Ne réduisons pas et soyons attentif à tous les aspects du film: ses points forts et les indices d'une interprétation plus en profondeur de cette histoire apparemment simple.
Car, dans ce film, rien n'est laissé réellement au hasard d'un tissu d'intrigues disparates.
A l'exemple de la scène initiale, une représentation du Cid devant laquelle le vieux Fernandel ronfle bruyamment. A première lecture, il s'agit d'un gag sur l'intérêt porté au théâtre classique par un public provincial trop terre à terre. A seconde lecture, c'est l'arrière-plan qui interpelle: Don Diègue demande à Rodrigue de le venger et Rodrigue part dans ses célèbres stances. Pourquoi ce passage ? Par hasard ? Ou bien parce que l'histoire s'apprête à mettre en scène un village perdu qui fera appel à ses jeunes phénomènes dispersés aux quatre coins de France pour le ressusciter ? Dans la complainte du personnage de père de Fernandel, qui reproche à ses fils de l'avoir abandonné, n'entend-on pas "Ô rage ! Ô désespoir ! Ô vieillesse ennemie ! N'ai-je donc vécu que pour cette infamie" ? N'est-ce pas d'ailleurs une in-famie que combat le village, une absence de réputation ?
Rien n'est laissé au hasard.
Le premier segment du film prépare les événements et bouleversements de situation du final.
Et les autres segments, que font-ils ?
Ils servent tous comme lui le message subliminal du film.
Ne trouvez-vous pas curieuse cette soudaine volonté de Fernandel de jouer six personnages différents ?
Et si l'on met en parallèle ce fait et l'intrigue du dernier segment narratif
, celui où Fernandel reprend le rôle de Don Camillo ou plus exactement prend celui d'un des quintuplés, abbé, qui est la risée de sa paroisse du fait de sa ressemblance avec cet autre personnage de Fernandel. Si l'on s'attache à la façon d'introduire ce nouveau gag, en laissant le visage dans la pénombre, faisant attendre une face étrange, pour révéler que c'est en fait l'habit qui fait de Fernandel le moine,
n'y entend-on pas un appel de Fernandel à ce qu'on arrête de l'associer au personnage de Guareschi ou à celui du marseillais drôle et sympathique pour lui permettre d'explorer d'autres rôles ?
Chaque segment est un exemple de l'étendue de ses capacités. Du français moyen au riche maniéré, du capitaine de bateau douteux, roublard et bagarreur au journaliste entremetteur et courtier des coeurs à la Parker Pyne, toute une palette de rôles brillants, étincelants !
Chaque nouveau segment semble dire: "Avez-vous vu ce dont Fernandel est capable quand on ne l'enferme pas dans l'un de ses deux rôles habituels ?"
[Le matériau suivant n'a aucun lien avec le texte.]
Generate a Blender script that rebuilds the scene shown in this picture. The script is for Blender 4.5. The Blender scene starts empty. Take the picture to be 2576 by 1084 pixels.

Le segment du fils marin fait preuve d'un passage de bravoure insoupçonné et incroyable en consacrant cinq pleines minutes aux allers et venues d'une mouche dans une cabine de bateau. La mouche est l'objet d'un pari et doit se poser sur un morceau de sucre ou sur un autre objet pour faire tout gagner ou tout perdre à l'un ou l'autre des parieurs. Cinq minutes intenses qui alternent gros plans sur la mouche et gros plans sur le regard anxieux de chacun des joueurs. Seule une galerie de têtes de spectateurs externes à la cabine, agglutinés aux hublots vient troubler cet enfermement de la focalisation sur une simple mouche. Un tour de force qui nous fait oublier le duo Fernandel-Dario Moreno qui se fait face à face ! Un excellent passage qui tend à prouver que le rôle que joue Fernandel importe peu, du moment où la tension est à son comble, les personnages et les spectateurs ayant les yeux rivés sur une mouche qui n'est ni marseillaise ni ecclésiastique.
Et que dire de la rencontre au sommet du duo Fernandel-Roquevert ou mieux encore du duo Fernandel-De Funès !
Duo extraordinaire entre Fernandel en laveur de carreau pauvre et De Funès en directeur des pompes funèbres méphistophélique, où Fernandel joue les naïfs et où un De Funès pré-1964, plus verbeux, étonne.
Duo qui a connu de fugitifs précédents, comme dans Boniface somnambule par exemple, qui va se briser à cause de ce film, De Funès reprochant à Fernandel de lui voler ses mimiques comiques. Preuve supplémentaire qu'il existe une piste narrative plus en profondeur, méta, centrée sur Fernandel et son appel à obtenir une plus large palette de rôles.
De là à comparer le croque-mort joué par De Funès qui parie sur la mort du personnage de Fernandel aux producteurs, il n'y a qu'un pas: ce personnage se nomme bien Pilate !
Le Mouton à cinq pattes, c'est donc plus qu'un film à sketch, c'est aussi un film qui parle de son interprète principal et qui lui sert de plaidoyer pour des rôles plus variés.
A cette fin, Fernandel joue plusieurs rôles représentant d'autres rôles que ceux qu'on a coutume de lui donner à l'exception du rôle évoqué, qu'il tourne en ridicule, et de son rôle typique du personnage rieur aux grandes dents qui est désiré par les spectateurs et qui s'appelle Désiré dans le film. Désiré que l'on ne considère propre à rien d'autre qu'à laver les vitres, comme Fernandel qu'on enferme dans un rôle, et qui est pourtant le seul à donner une descendance à sa famille, comme Fernandel qui se sent prêt à jouer plus de rôles de composition que d'autres acteurs considérés plus aptes à le faire que lui.
Un film souvent oublié, jugé oubliable, et qui, lui aussi, mériterait qu'on s'aperçoive de sa richesse insoupçonnée sous sa grosse couche de simplicité.